WHAT THIS TASK INVOLVES:
Will you quote precisely the lines that run from the top of the material below to the line containing "tag(smoke, 'thin bluish", both ends included?

________

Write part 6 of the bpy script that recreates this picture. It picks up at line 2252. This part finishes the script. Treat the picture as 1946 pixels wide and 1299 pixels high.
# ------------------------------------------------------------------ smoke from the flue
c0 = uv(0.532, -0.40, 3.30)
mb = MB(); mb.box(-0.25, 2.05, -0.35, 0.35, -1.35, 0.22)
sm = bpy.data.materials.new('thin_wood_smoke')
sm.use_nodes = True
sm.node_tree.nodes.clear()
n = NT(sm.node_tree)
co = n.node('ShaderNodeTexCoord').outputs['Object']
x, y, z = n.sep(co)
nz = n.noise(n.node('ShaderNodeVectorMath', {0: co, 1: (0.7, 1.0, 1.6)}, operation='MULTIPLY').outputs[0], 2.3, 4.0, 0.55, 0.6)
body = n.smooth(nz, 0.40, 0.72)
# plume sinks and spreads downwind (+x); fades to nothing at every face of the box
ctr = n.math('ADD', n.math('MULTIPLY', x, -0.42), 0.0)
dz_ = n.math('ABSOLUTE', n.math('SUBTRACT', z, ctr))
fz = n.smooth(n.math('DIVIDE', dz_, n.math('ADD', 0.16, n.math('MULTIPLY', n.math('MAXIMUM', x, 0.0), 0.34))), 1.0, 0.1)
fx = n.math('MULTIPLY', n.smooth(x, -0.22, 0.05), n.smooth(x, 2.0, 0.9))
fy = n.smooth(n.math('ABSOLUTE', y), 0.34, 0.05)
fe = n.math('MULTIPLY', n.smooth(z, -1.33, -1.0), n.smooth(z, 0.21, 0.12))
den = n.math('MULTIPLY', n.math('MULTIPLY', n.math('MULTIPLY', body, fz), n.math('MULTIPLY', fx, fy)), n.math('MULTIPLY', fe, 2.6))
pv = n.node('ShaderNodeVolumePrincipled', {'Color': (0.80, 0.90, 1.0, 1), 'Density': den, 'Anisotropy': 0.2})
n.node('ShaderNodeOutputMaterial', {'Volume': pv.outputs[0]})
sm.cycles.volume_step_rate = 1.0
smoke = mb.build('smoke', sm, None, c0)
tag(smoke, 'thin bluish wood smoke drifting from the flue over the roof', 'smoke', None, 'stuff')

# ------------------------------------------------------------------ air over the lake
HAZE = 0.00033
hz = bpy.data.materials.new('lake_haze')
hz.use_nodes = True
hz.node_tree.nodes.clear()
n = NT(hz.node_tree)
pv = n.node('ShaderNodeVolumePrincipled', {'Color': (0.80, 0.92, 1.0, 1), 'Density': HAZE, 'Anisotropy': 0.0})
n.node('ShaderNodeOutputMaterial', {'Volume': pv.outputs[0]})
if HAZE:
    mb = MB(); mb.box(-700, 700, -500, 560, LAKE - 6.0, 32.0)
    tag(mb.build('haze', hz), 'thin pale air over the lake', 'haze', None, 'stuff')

________

SOLUTION TO THIS PROBLEM:
Write part 6 of the bpy script that recreates this picture. It picks up at line 2252. This part finishes the script. Treat the picture as 1946 pixels wide and 1299 pixels high.
# ------------------------------------------------------------------ smoke from the flue
c0 = uv(0.532, -0.40, 3.30)
mb = MB(); mb.box(-0.25, 2.05, -0.35, 0.35, -1.35, 0.22)
sm = bpy.data.materials.new('thin_wood_smoke')
sm.use_nodes = True
sm.node_tree.nodes.clear()
n = NT(sm.node_tree)
co = n.node('ShaderNodeTexCoord').outputs['Object']
x, y, z = n.sep(co)
nz = n.noise(n.node('ShaderNodeVectorMath', {0: co, 1: (0.7, 1.0, 1.6)}, operation='MULTIPLY').outputs[0], 2.3, 4.0, 0.55, 0.6)
body = n.smooth(nz, 0.40, 0.72)
# plume sinks and spreads downwind (+x); fades to nothing at every face of the box
ctr = n.math('ADD', n.math('MULTIPLY', x, -0.42), 0.0)
dz_ = n.math('ABSOLUTE', n.math('SUBTRACT', z, ctr))
fz = n.smooth(n.math('DIVIDE', dz_, n.math('ADD', 0.16, n.math('MULTIPLY', n.math('MAXIMUM', x, 0.0), 0.34))), 1.0, 0.1)
fx = n.math('MULTIPLY', n.smooth(x, -0.22, 0.05), n.smooth(x, 2.0, 0.9))
fy = n.smooth(n.math('ABSOLUTE', y), 0.34, 0.05)
fe = n.math('MULTIPLY', n.smooth(z, -1.33, -1.0), n.smooth(z, 0.21, 0.12))
den = n.math('MULTIPLY', n.math('MULTIPLY', n.math('MULTIPLY', body, fz), n.math('MULTIPLY', fx, fy)), n.math('MULTIPLY', fe, 2.6))
pv = n.node('ShaderNodeVolumePrincipled', {'Color': (0.80, 0.90, 1.0, 1), 'Density': den, 'Anisotropy': 0.2})
n.node('ShaderNodeOutputMaterial', {'Volume': pv.outputs[0]})
sm.cycles.volume_step_rate = 1.0
smoke = mb.build('smoke', sm, None, c0)
tag(smoke, 'thin bluish wood smoke drifting from the flue over the roof', 'smoke', None, 'stuff')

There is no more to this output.